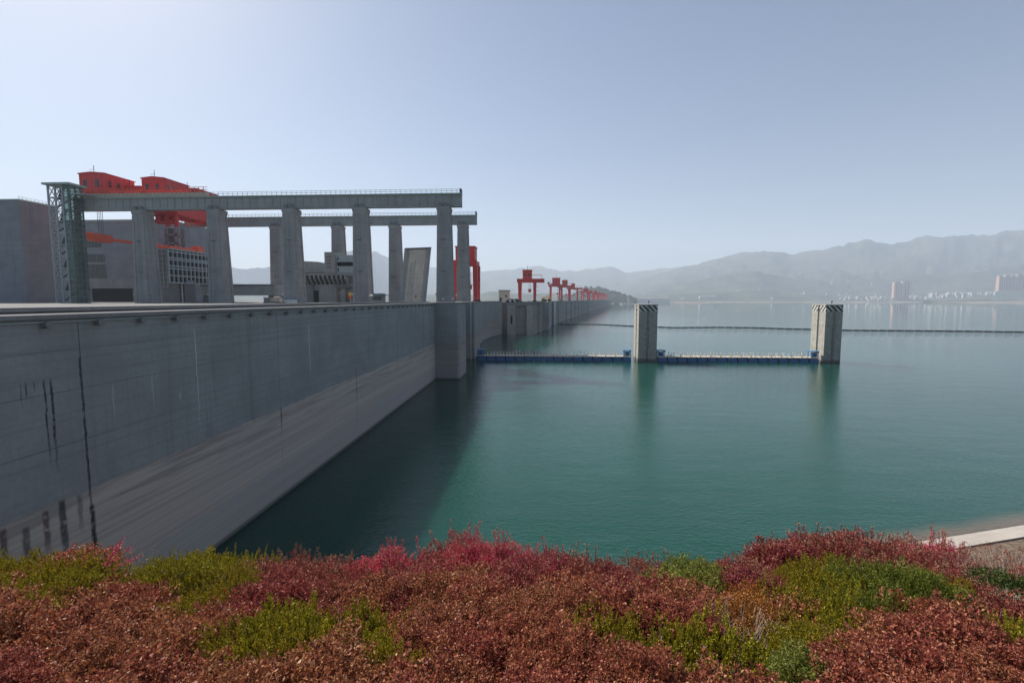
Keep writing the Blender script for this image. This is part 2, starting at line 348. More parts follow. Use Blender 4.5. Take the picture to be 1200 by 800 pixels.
# low islands and bare sandy bank at the waterline
M['sand'] = hillmat('bare_bank', (.17, .15, .12), (.24, .21, .17), (.32, .29, .25))
def islet(name, u0, u1, y, wdt, h, mat, seed):
    V = []; n = 60
    for i in range(n+1):
        u = u0+(u1-u0)*i/n; t = i/n; x_ = X_(u, y); e = math.sin(math.pi*t)**.4
        hz = h*e*(.6+.5*mnoise.noise(Vector((t*9, seed, 0))))
        V += [(x_, y-wdt*e, -1.5), (x_, y-wdt*.6*e, 1.2+.3*hz), (x_, y, hz+1), (x_, y+wdt*.7*e, hz*.5), (x_, y+wdt*e, -1.5)]
    Fc = [(i*5+j, (i+1)*5+j, (i+1)*5+j+1, i*5+j+1) for i in range(n) for j in range(4)]
    me = D.meshes.new(name); me.from_pydata(V, [], Fc); me.materials.append(mat); return struct(link(D.objects.new(name, me)))
islet('island', 788, 836, 3000, 60, 13, M['sand'], 1)
islet('sandbank', 700, 1010, 3800, 40, 9, M['sand'], 2); islet('sandbank', 1090, 1300, 3300, 60, 14, M['sand'], 3); islet('sandbank', 935, 1120, 3700, 40, 9, M['sand'], 4)
islet('wooded_spit', 1080, 1330, 3420, 90, 34, M['hillnear'], 6)

# ------------------------------------------------------------------ near dam wall
WX, TOP = -26.0, 18.95
wall = thing('dam_wall', 'long grey concrete reservoir wall on the left with stained joints and pale lower band', 'dam wall', (WX, 60, 0))
wall.location = (0, 0, 0)
MB().box(WX-3, WX-.06, -30, 118, -6, TOP-.01).build('core', M['conc2'], wall)
joints = [-28, -14.5, 5.5, 25.5, 46, 66, 86, 106, 118]
lifts = [-3, 0.9, 3.3, 6.2, 9.05, 12.05, 15.0, 17.25, TOP]
for a, b in zip(joints, joints[1:]):
    for c_, d_ in zip(lifts, lifts[1:]):
        o = random.uniform(-.006, .006)
        MB().box(WX-.12, WX+o, a+.025, b-.025, c_+.008, d_-.008).build('panel', M['wall'], wall)
MB().box(WX-1.6, WX+.22, -28, 118, TOP, TOP+.27).build('coping', M['cap'], wall, .04)
MB().box(WX-2.3, WX-1.75, -10, 118, TOP, TOP+.62).build('kerb', M['cap'], wall, .04)
MB().box(WX-1.2, WX-1.08, -28, 118, TOP+.32, TOP+.46).build('cable_tray', M['darksteel'], wall)
MB().bar((WX+.14, -28, TOP-.14), (WX+.14, 118, TOP-.14), .045, n=6).build('conduit', M['steel'], wall)
lm = MB(); lm.bar((.02, 0, 0), (.34, 0, 0), .24, n=10).bar((.34, 0, 0), (.40, 0, 0), .30, n=10); lb = lm.build('wall_light', M['conc2'], wall); lb.location = (WX, 20.6, TOP-.28)
for i in range(1, 33):
    inst('wall_light', lb.data, wall, (WX, 20.6+i*3.0, TOP-.28))
deckm = MB().prism([(-420, 2), (WX-3, 2), (WX-3, 134), (-30, 300), (-420, 300)], 12, TOP-.02)
struct(deckm.build('dam_deck', M['deckc']))
# projecting pier and recessed gate bay after the near wall
def blockwall(name, label, poly, z1, mat, cat='pier', cap=True, group=None, lifts_=(.9, 3.3, 6.2, 9.05, 12.05, 15.0)):
    t = thing(name, label, cat, (0, 0, 0), 0, group)
    zs = [-4]+list(lifts_)+[z1]
    for a, b in zip(zs, zs[1:]): MB().prism(poly, a+.012, b-.012).build('lift', mat, t)
    if cap:
        cx = sum(q[0] for q in poly)/len(poly); cy = sum(q[1] for q in poly)/len(poly)
        MB().prism([(cx+(a-cx)*1.02+(.12 if a > cx else -.12), cy+(b-cy)*1.0+(.12 if b > cy else -.12)) for a, b in poly], z1, z1+.35).build('coping', M['cap'], t)
    return t
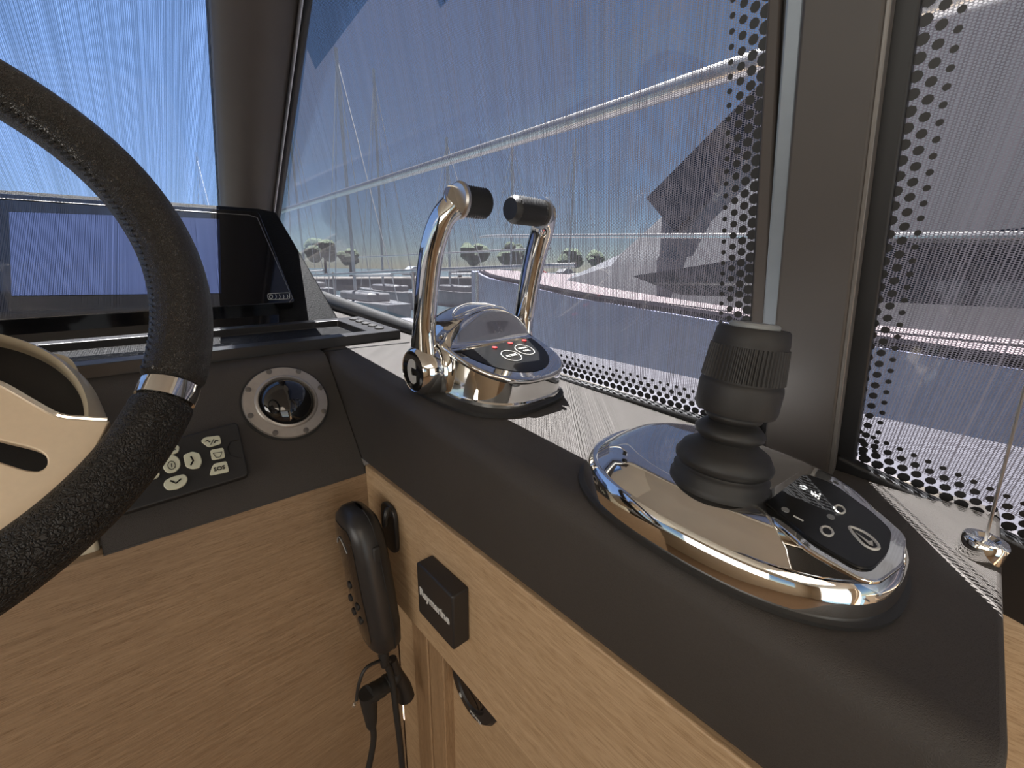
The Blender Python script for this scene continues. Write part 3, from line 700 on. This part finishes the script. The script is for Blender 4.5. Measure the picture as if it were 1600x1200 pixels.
---*---
_PROBLEM STATEMENT_: Copy every line in the listing above where the string "part" turns up.

_OUTPUT OF THE TASK_:
Keep writing the Blender script for this image. This is part 2, starting at line 348. More parts follow. Use Blender 4.5. Take the picture to be 1200 by 800 pixels.
The Blender Python script for this scene continues. Write part 3, from line 700 on. This part finishes the script. The script is for Blender 4.5. Measure the picture as if it were 1600x1200 pixels.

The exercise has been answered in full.